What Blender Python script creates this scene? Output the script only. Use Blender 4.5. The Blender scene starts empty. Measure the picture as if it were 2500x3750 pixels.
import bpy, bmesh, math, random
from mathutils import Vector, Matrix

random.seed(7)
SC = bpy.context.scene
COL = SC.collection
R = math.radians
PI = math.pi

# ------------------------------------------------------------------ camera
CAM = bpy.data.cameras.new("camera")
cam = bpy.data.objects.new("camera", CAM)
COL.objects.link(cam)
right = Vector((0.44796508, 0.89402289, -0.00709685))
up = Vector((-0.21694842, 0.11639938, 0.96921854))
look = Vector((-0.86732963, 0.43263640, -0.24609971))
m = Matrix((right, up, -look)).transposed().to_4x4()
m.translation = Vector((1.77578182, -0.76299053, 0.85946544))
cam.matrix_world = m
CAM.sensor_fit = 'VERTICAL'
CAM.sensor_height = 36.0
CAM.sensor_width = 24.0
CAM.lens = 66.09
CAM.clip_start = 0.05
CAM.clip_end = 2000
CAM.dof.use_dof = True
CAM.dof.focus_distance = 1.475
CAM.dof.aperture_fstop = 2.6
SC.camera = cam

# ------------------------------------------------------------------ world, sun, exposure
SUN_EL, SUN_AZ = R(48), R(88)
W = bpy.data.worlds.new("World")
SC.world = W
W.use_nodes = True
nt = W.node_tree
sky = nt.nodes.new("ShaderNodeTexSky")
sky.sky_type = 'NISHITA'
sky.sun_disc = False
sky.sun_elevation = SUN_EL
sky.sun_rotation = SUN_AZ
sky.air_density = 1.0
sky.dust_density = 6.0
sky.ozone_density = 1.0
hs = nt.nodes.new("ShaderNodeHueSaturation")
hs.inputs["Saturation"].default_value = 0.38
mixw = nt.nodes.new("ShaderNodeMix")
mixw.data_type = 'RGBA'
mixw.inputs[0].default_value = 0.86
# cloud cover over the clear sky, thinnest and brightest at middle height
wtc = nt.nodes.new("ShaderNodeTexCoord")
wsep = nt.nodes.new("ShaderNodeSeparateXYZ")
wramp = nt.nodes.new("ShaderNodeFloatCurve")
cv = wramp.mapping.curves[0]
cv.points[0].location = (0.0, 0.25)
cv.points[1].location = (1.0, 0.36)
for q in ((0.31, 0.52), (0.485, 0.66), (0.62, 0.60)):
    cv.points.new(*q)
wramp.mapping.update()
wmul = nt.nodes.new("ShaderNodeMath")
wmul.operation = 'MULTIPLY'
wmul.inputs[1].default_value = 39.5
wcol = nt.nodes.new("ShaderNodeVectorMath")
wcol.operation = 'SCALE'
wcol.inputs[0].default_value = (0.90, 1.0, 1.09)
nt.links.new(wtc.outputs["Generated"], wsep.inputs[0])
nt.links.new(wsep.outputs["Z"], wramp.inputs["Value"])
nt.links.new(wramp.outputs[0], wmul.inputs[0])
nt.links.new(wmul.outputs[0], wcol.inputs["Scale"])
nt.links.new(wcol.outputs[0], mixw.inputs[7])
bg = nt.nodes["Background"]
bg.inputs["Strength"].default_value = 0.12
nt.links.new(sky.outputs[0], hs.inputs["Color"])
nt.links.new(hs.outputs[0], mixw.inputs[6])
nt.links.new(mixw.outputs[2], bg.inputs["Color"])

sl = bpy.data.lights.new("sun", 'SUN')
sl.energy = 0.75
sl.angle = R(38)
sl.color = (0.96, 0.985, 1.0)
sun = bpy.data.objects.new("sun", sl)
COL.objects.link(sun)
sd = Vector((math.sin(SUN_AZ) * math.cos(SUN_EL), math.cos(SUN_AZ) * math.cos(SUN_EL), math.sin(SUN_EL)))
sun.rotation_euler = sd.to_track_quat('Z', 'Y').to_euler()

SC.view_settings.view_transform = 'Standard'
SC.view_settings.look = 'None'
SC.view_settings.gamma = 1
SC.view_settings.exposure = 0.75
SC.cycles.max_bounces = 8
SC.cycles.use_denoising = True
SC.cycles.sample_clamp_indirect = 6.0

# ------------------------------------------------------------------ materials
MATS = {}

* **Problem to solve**
Can you write out the lines above, from the first one through the one containing "SC.camera = cam", exactly as they appear and nothing more?

* **Worked answer**
What Blender Python script creates this scene? Output the script only. Use Blender 4.5. The Blender scene starts empty. Measure the picture as if it were 2500x3750 pixels.
import bpy, bmesh, math, random
from mathutils import Vector, Matrix

random.seed(7)
SC = bpy.context.scene
COL = SC.collection
R = math.radians
PI = math.pi

# ------------------------------------------------------------------ camera
CAM = bpy.data.cameras.new("camera")
cam = bpy.data.objects.new("camera", CAM)
COL.objects.link(cam)
right = Vector((0.44796508, 0.89402289, -0.00709685))
up = Vector((-0.21694842, 0.11639938, 0.96921854))
look = Vector((-0.86732963, 0.43263640, -0.24609971))
m = Matrix((right, up, -look)).transposed().to_4x4()
m.translation = Vector((1.77578182, -0.76299053, 0.85946544))
cam.matrix_world = m
CAM.sensor_fit = 'VERTICAL'
CAM.sensor_height = 36.0
CAM.sensor_width = 24.0
CAM.lens = 66.09
CAM.clip_start = 0.05
CAM.clip_end = 2000
CAM.dof.use_dof = True
CAM.dof.focus_distance = 1.475
CAM.dof.aperture_fstop = 2.6
SC.camera = cam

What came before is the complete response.